AVAILABLE DATA:
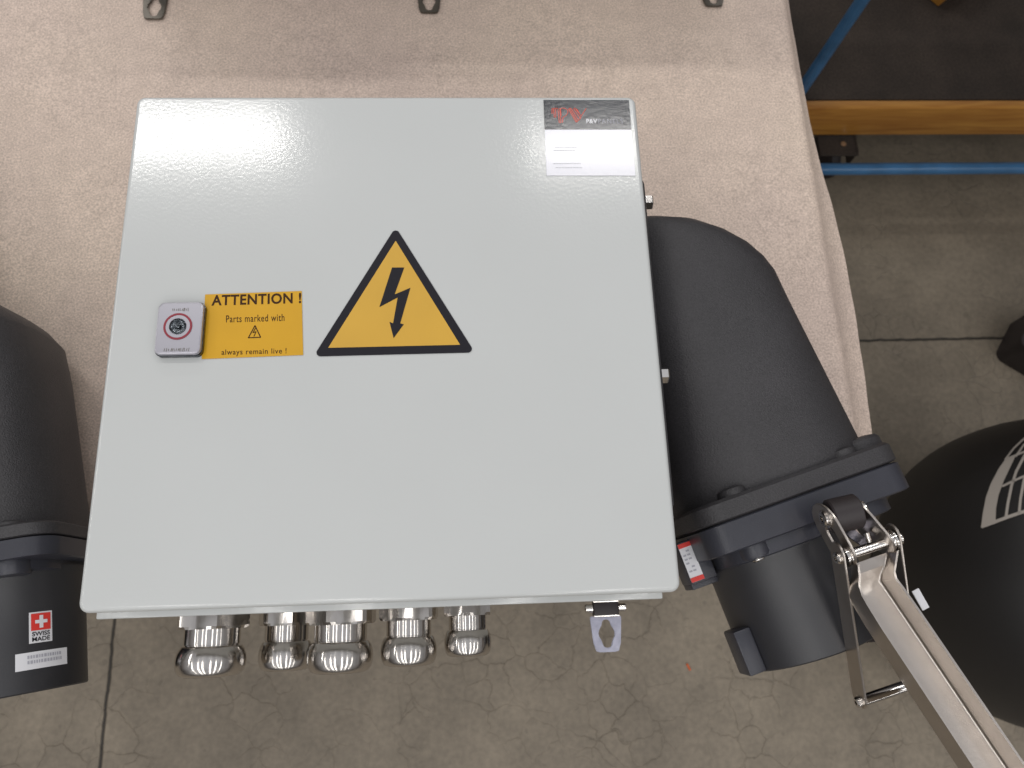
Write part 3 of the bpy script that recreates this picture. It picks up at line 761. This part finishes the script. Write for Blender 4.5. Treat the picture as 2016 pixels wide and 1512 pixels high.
# ------------------------------------------------------------------ big black drum and dark tub on the floor at the right
cz = .29
dc = at(2064, 1126, cz); 
bm = B(); Rd = .255; prof = []
for i in range(0, 33):
    a = -math.pi / 2 + math.pi * i / 32; n_ = 2.25
    ca, sa = abs(math.cos(a)), math.sin(a)
    prof.append((max(.0005, Rd * ca ** (2 / n_)), cz + .275 * (abs(sa) ** (2 / n_)) * (1 if sa > 0 else -1)))
prof[0] = (prof[0][0], max(prof[0][1], .012))
lathe(bm, Vector((dc.x, dc.y, 0)), Vector((0, 0, 1)), prof, 96)
dr = empty('round_bin', (dc.x, dc.y, 0), 'big rounded black bin on the floor with a pale globe grid emblem on top', 'bin')
ob = obj('shell', bm, BINM, dr, sharp=1.3)
bm = B(); lathe(bm, Vector((dc.x, dc.y, 0)), Vector((0, 0, 1)), [(.15, 0), (.16, .004), (.155, .03)], 64); obj('foot_ring', bm, RUBBER, dr)
tree = BVHTree.FromPolygons([v_.co + dr.location for v_ in ob.data.vertices], [list(p_.vertices) for p_ in ob.data.polygons])
def on(x, y):
    d = c2w(Vector((1860 + x / 6.577 - 1008, 830 + y / 6.577 - 756, 1510))).normalized()
    h, n_, _, _ = tree.ray_cast(CAM, d)
    return h + n_ * .0012
def dens(pts, k=5):
    out = []
    for a, b in zip(pts, pts[1:]):
        for i in range(k): out.append((a[0] + (b[0] - a[0]) * i / k, a[1] + (b[1] - a[1]) * i / k))
    return out + [pts[-1]]
def ribbon(bm, l_, r_):
    l_, r_ = dens(l_), dens(r_); vl = [bm.verts.new(on(*p)) for p in l_]; vr = [bm.verts.new(on(*p)) for p in r_]
    for i in range(len(vl) - 1): bm.faces.new((vl[i], vl[i + 1], vr[i + 1], vr[i]))
def line(bm, pts, w):
    l_, r_ = [], []
    for i, p in enumerate(pts):
        a = Vector(pts[max(i - 1, 0)]); b = Vector(pts[min(i + 1, len(pts) - 1)]); d = (b - a).normalized(); s = Vector((-d.y, d.x)) * w / 2
        l_.append(tuple(Vector(p) + s)); r_.append(tuple(Vector(p) - s))
    ribbon(bm, l_, r_)
bm = B()
ribbon(bm, [(475, 1375), (500, 1180), (540, 980), (600, 810), (700, 620), (790, 490)], [(662, 1310), (668, 1130), (700, 960), (765, 780), (850, 600), (920, 450)])
line(bm, [(480, 1365), (660, 1300), (830, 1235), (1026, 1170), (1250, 1110)], 42)
line(bm, [(785, 500), (900, 350), (1026, 230), (1180, 130)], 24)
line(bm, [(745, 845), (900, 770), (1026, 715), (1250, 640)], 28)
line(bm, [(805, 490), (930, 440), (1026, 400), (1250, 330)], 26)
line(bm, [(795, 1250), (820, 1070), (870, 830), (930, 650), (1030, 460), (1180, 260)], 36)
line(bm, [(965, 1200), (985, 1000), (1030, 760), (1120, 540), (1250, 330)], 36)
line(bm, [(920, 460), (1026, 310), (1180, 180)], 26)
for f in bm.faces:
    pass
obj('globe_emblem', bm, BINL, dr)
# tub
t0_ = at(2084, 662, .10)
bm = B(); e_ = lambda s, z, dx=0: [Vector((t0_.x + dx + a, t0_.y + b, z)) for a, b in [(x * math.cos(.95) - y * math.sin(.95), x * math.sin(.95) + y * math.cos(.95)) for x, y in rr(.062 * s, .062 * s, .02)]]
loft(bm, [e_(.9, 0), e_(.97, .09), e_(1.05, .092), e_(1.05, .10), e_(.95, .10), e_(.9, .09)])
o = obj('black_tub', bm, RUBBER); tag(o, 'matt black tub standing on the floor joint at the right edge', 'tub')

# floor litter
p = at(1355, 1313, 0)
bm = B(); box(bm, p + Vector((0, 0, .002)), (.004, .014, .003), Vector((.9, .4, 0)), Vector((-.4, .9, 0)), bev=.0008); o = obj('plastic_scrap', bm, SCRAP); tag(o, 'tiny orange plastic scrap on the concrete below the cabinet', 'scrap')
p = at(1891, 892, 0)
bm = B(); box(bm, p + Vector((0, 0, .002)), (.020, .0035, .003), Vector((.97, .22, 0)), Vector((-.22, .97, 0)), bev=.0008); o = obj('wood_splinter', bm, CHIP); tag(o, 'small pale splinter on the concrete beside the round bin', 'splinter')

OBJECTIVE: Go through the listing above and write it all out exactly, leaving out any picture.

CORRECT RESPONSE:
Write part 3 of the bpy script that recreates this picture. It picks up at line 761. This part finishes the script. Write for Blender 4.5. Treat the picture as 2016 pixels wide and 1512 pixels high.
# ------------------------------------------------------------------ big black drum and dark tub on the floor at the right
cz = .29
dc = at(2064, 1126, cz); 
bm = B(); Rd = .255; prof = []
for i in range(0, 33):
    a = -math.pi / 2 + math.pi * i / 32; n_ = 2.25
    ca, sa = abs(math.cos(a)), math.sin(a)
    prof.append((max(.0005, Rd * ca ** (2 / n_)), cz + .275 * (abs(sa) ** (2 / n_)) * (1 if sa > 0 else -1)))
prof[0] = (prof[0][0], max(prof[0][1], .012))
lathe(bm, Vector((dc.x, dc.y, 0)), Vector((0, 0, 1)), prof, 96)
dr = empty('round_bin', (dc.x, dc.y, 0), 'big rounded black bin on the floor with a pale globe grid emblem on top', 'bin')
ob = obj('shell', bm, BINM, dr, sharp=1.3)
bm = B(); lathe(bm, Vector((dc.x, dc.y, 0)), Vector((0, 0, 1)), [(.15, 0), (.16, .004), (.155, .03)], 64); obj('foot_ring', bm, RUBBER, dr)
tree = BVHTree.FromPolygons([v_.co + dr.location for v_ in ob.data.vertices], [list(p_.vertices) for p_ in ob.data.polygons])
def on(x, y):
    d = c2w(Vector((1860 + x / 6.577 - 1008, 830 + y / 6.577 - 756, 1510))).normalized()
    h, n_, _, _ = tree.ray_cast(CAM, d)
    return h + n_ * .0012
def dens(pts, k=5):
    out = []
    for a, b in zip(pts, pts[1:]):
        for i in range(k): out.append((a[0] + (b[0] - a[0]) * i / k, a[1] + (b[1] - a[1]) * i / k))
    return out + [pts[-1]]
def ribbon(bm, l_, r_):
    l_, r_ = dens(l_), dens(r_); vl = [bm.verts.new(on(*p)) for p in l_]; vr = [bm.verts.new(on(*p)) for p in r_]
    for i in range(len(vl) - 1): bm.faces.new((vl[i], vl[i + 1], vr[i + 1], vr[i]))
def line(bm, pts, w):
    l_, r_ = [], []
    for i, p in enumerate(pts):
        a = Vector(pts[max(i - 1, 0)]); b = Vector(pts[min(i + 1, len(pts) - 1)]); d = (b - a).normalized(); s = Vector((-d.y, d.x)) * w / 2
        l_.append(tuple(Vector(p) + s)); r_.append(tuple(Vector(p) - s))
    ribbon(bm, l_, r_)
bm = B()
ribbon(bm, [(475, 1375), (500, 1180), (540, 980), (600, 810), (700, 620), (790, 490)], [(662, 1310), (668, 1130), (700, 960), (765, 780), (850, 600), (920, 450)])
line(bm, [(480, 1365), (660, 1300), (830, 1235), (1026, 1170), (1250, 1110)], 42)
line(bm, [(785, 500), (900, 350), (1026, 230), (1180, 130)], 24)
line(bm, [(745, 845), (900, 770), (1026, 715), (1250, 640)], 28)
line(bm, [(805, 490), (930, 440), (1026, 400), (1250, 330)], 26)
line(bm, [(795, 1250), (820, 1070), (870, 830), (930, 650), (1030, 460), (1180, 260)], 36)
line(bm, [(965, 1200), (985, 1000), (1030, 760), (1120, 540), (1250, 330)], 36)
line(bm, [(920, 460), (1026, 310), (1180, 180)], 26)
for f in bm.faces:
    pass
obj('globe_emblem', bm, BINL, dr)
# tub
t0_ = at(2084, 662, .10)
bm = B(); e_ = lambda s, z, dx=0: [Vector((t0_.x + dx + a, t0_.y + b, z)) for a, b in [(x * math.cos(.95) - y * math.sin(.95), x * math.sin(.95) + y * math.cos(.95)) for x, y in rr(.062 * s, .062 * s, .02)]]
loft(bm, [e_(.9, 0), e_(.97, .09), e_(1.05, .092), e_(1.05, .10), e_(.95, .10), e_(.9, .09)])
o = obj('black_tub', bm, RUBBER); tag(o, 'matt black tub standing on the floor joint at the right edge', 'tub')

# floor litter
p = at(1355, 1313, 0)
bm = B(); box(bm, p + Vector((0, 0, .002)), (.004, .014, .003), Vector((.9, .4, 0)), Vector((-.4, .9, 0)), bev=.0008); o = obj('plastic_scrap', bm, SCRAP); tag(o, 'tiny orange plastic scrap on the concrete below the cabinet', 'scrap')
p = at(1891, 892, 0)
bm = B(); box(bm, p + Vector((0, 0, .002)), (.020, .0035, .003), Vector((.97, .22, 0)), Vector((-.22, .97, 0)), bev=.0008); o = obj('wood_splinter', bm, CHIP); tag(o, 'small pale splinter on the concrete beside the round bin', 'splinter')